Set problem — Each line from the start of the data below through the one containing "TUBE_POWER = 9.0" must be reproduced exactly.

— begin —

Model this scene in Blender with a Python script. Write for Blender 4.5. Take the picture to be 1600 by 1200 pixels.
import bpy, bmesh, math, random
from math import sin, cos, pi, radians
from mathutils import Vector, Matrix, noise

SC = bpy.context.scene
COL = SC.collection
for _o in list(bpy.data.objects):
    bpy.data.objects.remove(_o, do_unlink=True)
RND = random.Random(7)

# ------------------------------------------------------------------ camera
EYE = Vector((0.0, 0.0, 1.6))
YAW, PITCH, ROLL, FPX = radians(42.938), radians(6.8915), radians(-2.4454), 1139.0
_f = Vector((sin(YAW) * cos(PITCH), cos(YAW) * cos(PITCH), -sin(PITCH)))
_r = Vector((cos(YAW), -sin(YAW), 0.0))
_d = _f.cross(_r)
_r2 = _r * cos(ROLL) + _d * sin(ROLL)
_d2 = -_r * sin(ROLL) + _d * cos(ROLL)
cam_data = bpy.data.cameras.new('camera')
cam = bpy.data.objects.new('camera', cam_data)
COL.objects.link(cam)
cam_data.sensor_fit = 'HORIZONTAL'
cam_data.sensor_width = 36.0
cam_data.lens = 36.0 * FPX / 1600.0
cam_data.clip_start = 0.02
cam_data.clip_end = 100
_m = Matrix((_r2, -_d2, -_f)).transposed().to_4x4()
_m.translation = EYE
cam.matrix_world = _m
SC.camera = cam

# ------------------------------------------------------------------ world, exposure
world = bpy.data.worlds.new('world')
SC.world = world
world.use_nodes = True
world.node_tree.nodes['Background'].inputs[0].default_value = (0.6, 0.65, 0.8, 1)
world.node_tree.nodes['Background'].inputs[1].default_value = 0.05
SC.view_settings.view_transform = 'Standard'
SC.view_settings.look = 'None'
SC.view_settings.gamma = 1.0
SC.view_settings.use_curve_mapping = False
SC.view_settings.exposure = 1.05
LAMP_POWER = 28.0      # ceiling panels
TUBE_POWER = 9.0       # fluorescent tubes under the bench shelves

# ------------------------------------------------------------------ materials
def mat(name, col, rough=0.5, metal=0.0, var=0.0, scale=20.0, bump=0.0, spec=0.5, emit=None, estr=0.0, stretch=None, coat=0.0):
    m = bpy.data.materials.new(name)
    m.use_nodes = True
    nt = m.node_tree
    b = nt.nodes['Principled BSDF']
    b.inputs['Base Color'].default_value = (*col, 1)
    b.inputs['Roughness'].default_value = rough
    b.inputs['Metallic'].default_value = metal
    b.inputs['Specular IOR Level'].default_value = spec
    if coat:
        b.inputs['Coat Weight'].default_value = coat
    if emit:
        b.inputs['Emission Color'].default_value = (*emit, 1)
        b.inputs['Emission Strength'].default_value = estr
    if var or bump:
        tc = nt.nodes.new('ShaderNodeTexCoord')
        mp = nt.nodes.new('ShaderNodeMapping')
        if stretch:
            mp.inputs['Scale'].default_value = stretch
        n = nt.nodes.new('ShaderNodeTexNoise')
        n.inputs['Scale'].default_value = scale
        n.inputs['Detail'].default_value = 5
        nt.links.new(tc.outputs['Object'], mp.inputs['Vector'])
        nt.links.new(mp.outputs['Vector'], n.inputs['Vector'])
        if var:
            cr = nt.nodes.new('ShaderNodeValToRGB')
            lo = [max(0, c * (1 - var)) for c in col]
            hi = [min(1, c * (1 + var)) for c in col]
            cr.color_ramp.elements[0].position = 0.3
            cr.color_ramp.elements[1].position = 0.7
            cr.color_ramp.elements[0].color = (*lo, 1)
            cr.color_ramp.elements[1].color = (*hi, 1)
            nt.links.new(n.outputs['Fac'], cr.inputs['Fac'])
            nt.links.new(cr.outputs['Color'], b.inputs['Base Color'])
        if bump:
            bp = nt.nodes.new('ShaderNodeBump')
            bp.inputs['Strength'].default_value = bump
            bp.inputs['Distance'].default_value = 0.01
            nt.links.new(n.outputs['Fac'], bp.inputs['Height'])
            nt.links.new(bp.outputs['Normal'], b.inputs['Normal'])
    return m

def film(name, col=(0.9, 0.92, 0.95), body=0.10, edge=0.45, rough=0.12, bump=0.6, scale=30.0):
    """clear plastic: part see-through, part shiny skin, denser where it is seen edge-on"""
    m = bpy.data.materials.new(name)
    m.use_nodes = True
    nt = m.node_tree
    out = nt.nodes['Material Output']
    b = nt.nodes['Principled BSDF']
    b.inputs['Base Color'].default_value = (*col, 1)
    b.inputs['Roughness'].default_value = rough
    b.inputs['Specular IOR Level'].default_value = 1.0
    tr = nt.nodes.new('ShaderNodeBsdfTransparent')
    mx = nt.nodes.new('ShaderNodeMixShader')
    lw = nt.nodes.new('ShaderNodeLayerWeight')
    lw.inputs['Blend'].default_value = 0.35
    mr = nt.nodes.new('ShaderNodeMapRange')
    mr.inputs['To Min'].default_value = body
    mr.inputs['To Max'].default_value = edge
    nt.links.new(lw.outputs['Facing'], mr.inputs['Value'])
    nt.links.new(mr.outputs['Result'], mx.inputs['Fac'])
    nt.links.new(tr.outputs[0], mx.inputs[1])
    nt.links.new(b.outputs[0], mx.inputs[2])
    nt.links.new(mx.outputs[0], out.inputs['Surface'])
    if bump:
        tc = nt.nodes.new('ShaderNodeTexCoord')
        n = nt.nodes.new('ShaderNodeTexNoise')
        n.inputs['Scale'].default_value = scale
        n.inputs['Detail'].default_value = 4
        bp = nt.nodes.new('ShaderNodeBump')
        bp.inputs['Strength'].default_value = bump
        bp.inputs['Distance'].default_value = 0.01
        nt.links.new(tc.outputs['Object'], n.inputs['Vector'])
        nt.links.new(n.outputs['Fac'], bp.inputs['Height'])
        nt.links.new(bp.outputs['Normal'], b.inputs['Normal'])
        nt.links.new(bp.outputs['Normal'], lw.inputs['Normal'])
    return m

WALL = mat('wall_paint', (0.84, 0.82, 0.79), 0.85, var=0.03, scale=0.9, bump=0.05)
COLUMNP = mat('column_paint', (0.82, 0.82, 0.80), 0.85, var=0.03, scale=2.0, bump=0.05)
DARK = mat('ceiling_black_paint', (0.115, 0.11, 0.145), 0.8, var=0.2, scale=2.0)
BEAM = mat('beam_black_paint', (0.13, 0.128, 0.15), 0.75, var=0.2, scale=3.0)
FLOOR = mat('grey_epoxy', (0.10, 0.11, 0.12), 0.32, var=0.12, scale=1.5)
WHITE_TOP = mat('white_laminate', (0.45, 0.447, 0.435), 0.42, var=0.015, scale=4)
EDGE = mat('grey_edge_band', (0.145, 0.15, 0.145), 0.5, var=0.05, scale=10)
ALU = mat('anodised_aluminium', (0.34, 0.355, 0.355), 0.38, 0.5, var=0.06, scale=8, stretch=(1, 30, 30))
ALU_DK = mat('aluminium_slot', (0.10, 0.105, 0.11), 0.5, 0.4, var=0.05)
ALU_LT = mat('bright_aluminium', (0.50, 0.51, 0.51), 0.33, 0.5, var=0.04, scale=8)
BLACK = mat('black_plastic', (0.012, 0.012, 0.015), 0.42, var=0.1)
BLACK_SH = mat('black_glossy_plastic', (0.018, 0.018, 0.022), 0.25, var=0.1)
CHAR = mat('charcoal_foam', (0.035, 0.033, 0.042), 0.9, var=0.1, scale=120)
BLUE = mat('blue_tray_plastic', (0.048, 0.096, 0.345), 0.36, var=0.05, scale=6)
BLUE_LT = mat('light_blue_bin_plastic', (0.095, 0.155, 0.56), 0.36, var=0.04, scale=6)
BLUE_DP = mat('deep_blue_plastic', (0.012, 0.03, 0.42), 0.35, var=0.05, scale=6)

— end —

The response —
Model this scene in Blender with a Python script. Write for Blender 4.5. Take the picture to be 1600 by 1200 pixels.
import bpy, bmesh, math, random
from math import sin, cos, pi, radians
from mathutils import Vector, Matrix, noise

SC = bpy.context.scene
COL = SC.collection
for _o in list(bpy.data.objects):
    bpy.data.objects.remove(_o, do_unlink=True)
RND = random.Random(7)

# ------------------------------------------------------------------ camera
EYE = Vector((0.0, 0.0, 1.6))
YAW, PITCH, ROLL, FPX = radians(42.938), radians(6.8915), radians(-2.4454), 1139.0
_f = Vector((sin(YAW) * cos(PITCH), cos(YAW) * cos(PITCH), -sin(PITCH)))
_r = Vector((cos(YAW), -sin(YAW), 0.0))
_d = _f.cross(_r)
_r2 = _r * cos(ROLL) + _d * sin(ROLL)
_d2 = -_r * sin(ROLL) + _d * cos(ROLL)
cam_data = bpy.data.cameras.new('camera')
cam = bpy.data.objects.new('camera', cam_data)
COL.objects.link(cam)
cam_data.sensor_fit = 'HORIZONTAL'
cam_data.sensor_width = 36.0
cam_data.lens = 36.0 * FPX / 1600.0
cam_data.clip_start = 0.02
cam_data.clip_end = 100
_m = Matrix((_r2, -_d2, -_f)).transposed().to_4x4()
_m.translation = EYE
cam.matrix_world = _m
SC.camera = cam

# ------------------------------------------------------------------ world, exposure
world = bpy.data.worlds.new('world')
SC.world = world
world.use_nodes = True
world.node_tree.nodes['Background'].inputs[0].default_value = (0.6, 0.65, 0.8, 1)
world.node_tree.nodes['Background'].inputs[1].default_value = 0.05
SC.view_settings.view_transform = 'Standard'
SC.view_settings.look = 'None'
SC.view_settings.gamma = 1.0
SC.view_settings.use_curve_mapping = False
SC.view_settings.exposure = 1.05
LAMP_POWER = 28.0      # ceiling panels
TUBE_POWER = 9.0       # fluorescent tubes under the bench shelves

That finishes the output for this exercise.